> _Task to complete_
Each entry here needs to be set down again exactly, please; pictures are left out.
======
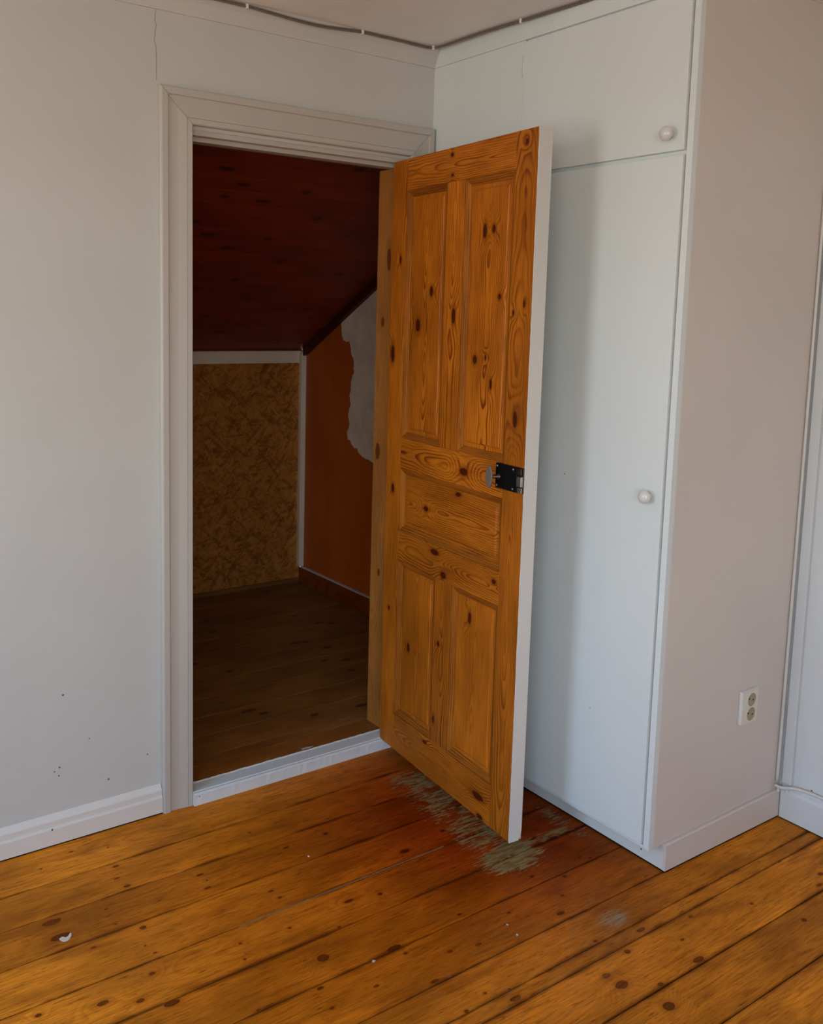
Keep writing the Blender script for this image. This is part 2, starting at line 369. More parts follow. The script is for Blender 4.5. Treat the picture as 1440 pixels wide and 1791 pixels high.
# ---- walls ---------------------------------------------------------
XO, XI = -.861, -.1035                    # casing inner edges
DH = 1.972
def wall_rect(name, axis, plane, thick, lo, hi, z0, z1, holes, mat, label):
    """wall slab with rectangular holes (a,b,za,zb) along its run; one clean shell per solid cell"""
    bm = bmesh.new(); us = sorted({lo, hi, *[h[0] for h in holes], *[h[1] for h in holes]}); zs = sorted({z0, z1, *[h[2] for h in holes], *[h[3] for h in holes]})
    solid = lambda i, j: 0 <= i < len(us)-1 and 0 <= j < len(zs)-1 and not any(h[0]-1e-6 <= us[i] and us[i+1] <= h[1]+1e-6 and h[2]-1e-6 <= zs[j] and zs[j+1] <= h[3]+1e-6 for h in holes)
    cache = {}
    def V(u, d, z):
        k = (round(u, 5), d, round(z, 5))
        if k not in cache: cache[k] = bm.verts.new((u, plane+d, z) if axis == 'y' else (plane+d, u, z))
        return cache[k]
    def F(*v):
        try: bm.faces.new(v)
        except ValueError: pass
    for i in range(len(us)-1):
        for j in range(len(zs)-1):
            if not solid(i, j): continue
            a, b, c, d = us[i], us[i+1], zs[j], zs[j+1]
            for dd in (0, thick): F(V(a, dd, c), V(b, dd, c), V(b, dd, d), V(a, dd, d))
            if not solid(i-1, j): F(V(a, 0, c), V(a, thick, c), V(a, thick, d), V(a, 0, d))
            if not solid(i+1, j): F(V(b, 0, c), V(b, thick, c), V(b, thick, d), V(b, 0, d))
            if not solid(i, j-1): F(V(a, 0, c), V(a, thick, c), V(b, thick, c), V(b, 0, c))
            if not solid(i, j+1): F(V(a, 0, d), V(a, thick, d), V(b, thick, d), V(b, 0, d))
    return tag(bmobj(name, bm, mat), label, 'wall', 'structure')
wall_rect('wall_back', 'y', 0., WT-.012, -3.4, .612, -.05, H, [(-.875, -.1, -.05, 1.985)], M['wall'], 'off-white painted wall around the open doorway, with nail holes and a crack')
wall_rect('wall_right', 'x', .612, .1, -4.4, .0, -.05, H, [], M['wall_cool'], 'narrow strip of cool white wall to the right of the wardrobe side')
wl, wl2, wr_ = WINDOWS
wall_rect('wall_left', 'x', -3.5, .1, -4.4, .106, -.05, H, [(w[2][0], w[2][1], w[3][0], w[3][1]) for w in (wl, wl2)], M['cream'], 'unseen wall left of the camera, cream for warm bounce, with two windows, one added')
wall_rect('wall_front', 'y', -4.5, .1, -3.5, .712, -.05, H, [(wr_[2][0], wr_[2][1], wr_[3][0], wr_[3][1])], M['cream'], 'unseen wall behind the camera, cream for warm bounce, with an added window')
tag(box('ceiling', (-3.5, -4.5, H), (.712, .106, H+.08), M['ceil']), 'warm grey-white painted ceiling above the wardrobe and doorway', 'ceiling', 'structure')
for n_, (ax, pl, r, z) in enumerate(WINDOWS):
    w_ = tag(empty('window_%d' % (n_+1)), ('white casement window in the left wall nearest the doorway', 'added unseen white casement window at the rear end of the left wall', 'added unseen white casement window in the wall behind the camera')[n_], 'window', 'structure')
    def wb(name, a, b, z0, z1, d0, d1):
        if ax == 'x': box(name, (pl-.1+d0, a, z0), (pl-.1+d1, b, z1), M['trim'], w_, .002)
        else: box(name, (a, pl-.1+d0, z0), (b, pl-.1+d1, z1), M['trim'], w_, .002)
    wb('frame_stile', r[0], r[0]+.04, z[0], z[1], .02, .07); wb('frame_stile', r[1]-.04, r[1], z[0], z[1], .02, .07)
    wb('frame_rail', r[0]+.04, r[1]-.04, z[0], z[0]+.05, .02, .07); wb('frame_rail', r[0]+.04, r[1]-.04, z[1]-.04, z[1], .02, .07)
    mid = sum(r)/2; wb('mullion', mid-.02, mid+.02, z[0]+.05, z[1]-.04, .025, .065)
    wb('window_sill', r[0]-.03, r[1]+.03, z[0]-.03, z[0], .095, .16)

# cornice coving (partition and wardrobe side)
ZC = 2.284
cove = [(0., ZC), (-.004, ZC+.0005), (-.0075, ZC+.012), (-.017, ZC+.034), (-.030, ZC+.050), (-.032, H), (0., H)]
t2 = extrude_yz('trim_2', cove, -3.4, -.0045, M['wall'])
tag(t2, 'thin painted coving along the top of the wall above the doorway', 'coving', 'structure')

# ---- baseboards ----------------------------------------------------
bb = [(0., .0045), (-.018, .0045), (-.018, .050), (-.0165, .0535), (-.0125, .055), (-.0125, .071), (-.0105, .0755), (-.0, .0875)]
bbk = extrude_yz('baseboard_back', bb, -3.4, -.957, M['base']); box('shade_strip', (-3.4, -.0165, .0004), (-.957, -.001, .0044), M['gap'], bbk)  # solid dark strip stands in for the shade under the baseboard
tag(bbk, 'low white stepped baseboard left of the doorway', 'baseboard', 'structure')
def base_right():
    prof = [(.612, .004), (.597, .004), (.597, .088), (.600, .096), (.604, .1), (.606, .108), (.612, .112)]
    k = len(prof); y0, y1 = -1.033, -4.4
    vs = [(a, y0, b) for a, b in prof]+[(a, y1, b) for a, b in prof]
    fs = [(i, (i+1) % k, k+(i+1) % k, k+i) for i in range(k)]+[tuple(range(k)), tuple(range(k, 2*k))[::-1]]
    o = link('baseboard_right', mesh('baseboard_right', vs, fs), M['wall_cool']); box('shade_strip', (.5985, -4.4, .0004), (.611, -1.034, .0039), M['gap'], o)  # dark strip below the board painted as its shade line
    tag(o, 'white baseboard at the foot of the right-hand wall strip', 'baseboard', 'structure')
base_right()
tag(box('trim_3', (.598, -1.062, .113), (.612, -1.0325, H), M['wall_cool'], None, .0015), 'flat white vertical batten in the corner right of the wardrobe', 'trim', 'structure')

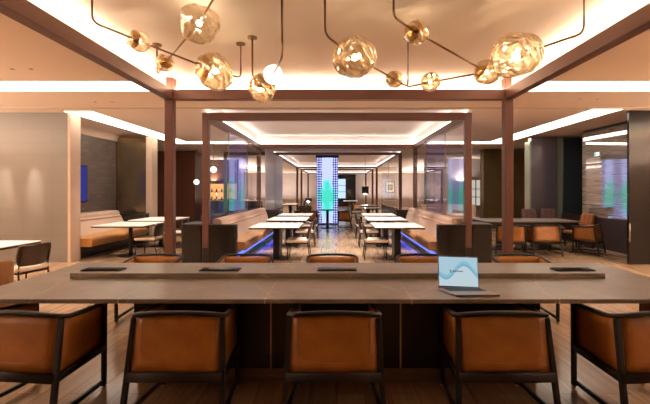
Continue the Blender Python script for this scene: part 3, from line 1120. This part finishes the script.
======
> _Output for this task_
Keep writing the Blender script for this image. This is part 2, starting at line 369. More parts follow. The script is for Blender 4.5. Treat the picture as 1440 pixels wide and 1791 pixels high.
# ---- walls ---------------------------------------------------------
XO, XI = -.861, -.1035                    # casing inner edges
DH = 1.972
def wall_rect(name, axis, plane, thick, lo, hi, z0, z1, holes, mat, label):
    """wall slab with rectangular holes (a,b,za,zb) along its run; one clean shell per solid cell"""
    bm = bmesh.new(); us = sorted({lo, hi, *[h[0] for h in holes], *[h[1] for h in holes]}); zs = sorted({z0, z1, *[h[2] for h in holes], *[h[3] for h in holes]})
    solid = lambda i, j: 0 <= i < len(us)-1 and 0 <= j < len(zs)-1 and not any(h[0]-1e-6 <= us[i] and us[i+1] <= h[1]+1e-6 and h[2]-1e-6 <= zs[j] and zs[j+1] <= h[3]+1e-6 for h in holes)
    cache = {}
    def V(u, d, z):
        k = (round(u, 5), d, round(z, 5))
        if k not in cache: cache[k] = bm.verts.new((u, plane+d, z) if axis == 'y' else (plane+d, u, z))
        return cache[k]
    def F(*v):
        try: bm.faces.new(v)
        except ValueError: pass
    for i in range(len(us)-1):
        for j in range(len(zs)-1):
            if not solid(i, j): continue
            a, b, c, d = us[i], us[i+1], zs[j], zs[j+1]
            for dd in (0, thick): F(V(a, dd, c), V(b, dd, c), V(b, dd, d), V(a, dd, d))
            if not solid(i-1, j): F(V(a, 0, c), V(a, thick, c), V(a, thick, d), V(a, 0, d))
            if not solid(i+1, j): F(V(b, 0, c), V(b, thick, c), V(b, thick, d), V(b, 0, d))
            if not solid(i, j-1): F(V(a, 0, c), V(a, thick, c), V(b, thick, c), V(b, 0, c))
            if not solid(i, j+1): F(V(a, 0, d), V(a, thick, d), V(b, thick, d), V(b, 0, d))
    return tag(bmobj(name, bm, mat), label, 'wall', 'structure')
wall_rect('wall_back', 'y', 0., WT-.012, -3.4, .612, -.05, H, [(-.875, -.1, -.05, 1.985)], M['wall'], 'off-white painted wall around the open doorway, with nail holes and a crack')
wall_rect('wall_right', 'x', .612, .1, -4.4, .0, -.05, H, [], M['wall_cool'], 'narrow strip of cool white wall to the right of the wardrobe side')
wl, wl2, wr_ = WINDOWS
wall_rect('wall_left', 'x', -3.5, .1, -4.4, .106, -.05, H, [(w[2][0], w[2][1], w[3][0], w[3][1]) for w in (wl, wl2)], M['cream'], 'unseen wall left of the camera, cream for warm bounce, with two windows, one added')
wall_rect('wall_front', 'y', -4.5, .1, -3.5, .712, -.05, H, [(wr_[2][0], wr_[2][1], wr_[3][0], wr_[3][1])], M['cream'], 'unseen wall behind the camera, cream for warm bounce, with an added window')
tag(box('ceiling', (-3.5, -4.5, H), (.712, .106, H+.08), M['ceil']), 'warm grey-white painted ceiling above the wardrobe and doorway', 'ceiling', 'structure')
for n_, (ax, pl, r, z) in enumerate(WINDOWS):
    w_ = tag(empty('window_%d' % (n_+1)), ('white casement window in the left wall nearest the doorway', 'added unseen white casement window at the rear end of the left wall', 'added unseen white casement window in the wall behind the camera')[n_], 'window', 'structure')
    def wb(name, a, b, z0, z1, d0, d1):
        if ax == 'x': box(name, (pl-.1+d0, a, z0), (pl-.1+d1, b, z1), M['trim'], w_, .002)
        else: box(name, (a, pl-.1+d0, z0), (b, pl-.1+d1, z1), M['trim'], w_, .002)
    wb('frame_stile', r[0], r[0]+.04, z[0], z[1], .02, .07); wb('frame_stile', r[1]-.04, r[1], z[0], z[1], .02, .07)
    wb('frame_rail', r[0]+.04, r[1]-.04, z[0], z[0]+.05, .02, .07); wb('frame_rail', r[0]+.04, r[1]-.04, z[1]-.04, z[1], .02, .07)
    mid = sum(r)/2; wb('mullion', mid-.02, mid+.02, z[0]+.05, z[1]-.04, .025, .065)
    wb('window_sill', r[0]-.03, r[1]+.03, z[0]-.03, z[0], .095, .16)

# cornice coving (partition and wardrobe side)
ZC = 2.284
cove = [(0., ZC), (-.004, ZC+.0005), (-.0075, ZC+.012), (-.017, ZC+.034), (-.030, ZC+.050), (-.032, H), (0., H)]
t2 = extrude_yz('trim_2', cove, -3.4, -.0045, M['wall'])
tag(t2, 'thin painted coving along the top of the wall above the doorway', 'coving', 'structure')

# ---- baseboards ----------------------------------------------------
bb = [(0., .0045), (-.018, .0045), (-.018, .050), (-.0165, .0535), (-.0125, .055), (-.0125, .071), (-.0105, .0755), (-.0, .0875)]
bbk = extrude_yz('baseboard_back', bb, -3.4, -.957, M['base']); box('shade_strip', (-3.4, -.0165, .0004), (-.957, -.001, .0044), M['gap'], bbk)  # solid dark strip stands in for the shade under the baseboard
tag(bbk, 'low white stepped baseboard left of the doorway', 'baseboard', 'structure')
def base_right():
    prof = [(.612, .004), (.597, .004), (.597, .088), (.600, .096), (.604, .1), (.606, .108), (.612, .112)]
    k = len(prof); y0, y1 = -1.033, -4.4
    vs = [(a, y0, b) for a, b in prof]+[(a, y1, b) for a, b in prof]
    fs = [(i, (i+1) % k, k+(i+1) % k, k+i) for i in range(k)]+[tuple(range(k)), tuple(range(k, 2*k))[::-1]]
    o = link('baseboard_right', mesh('baseboard_right', vs, fs), M['wall_cool']); box('shade_strip', (.5985, -4.4, .0004), (.611, -1.034, .0039), M['gap'], o)  # dark strip below the board painted as its shade line
    tag(o, 'white baseboard at the foot of the right-hand wall strip', 'baseboard', 'structure')
base_right()
tag(box('trim_3', (.598, -1.062, .113), (.612, -1.0325, H), M['wall_cool'], None, .0015), 'flat white vertical batten in the corner right of the wardrobe', 'trim', 'structure')

Continue the Blender Python script for this scene: part 3, from line 1120. This part finishes the script.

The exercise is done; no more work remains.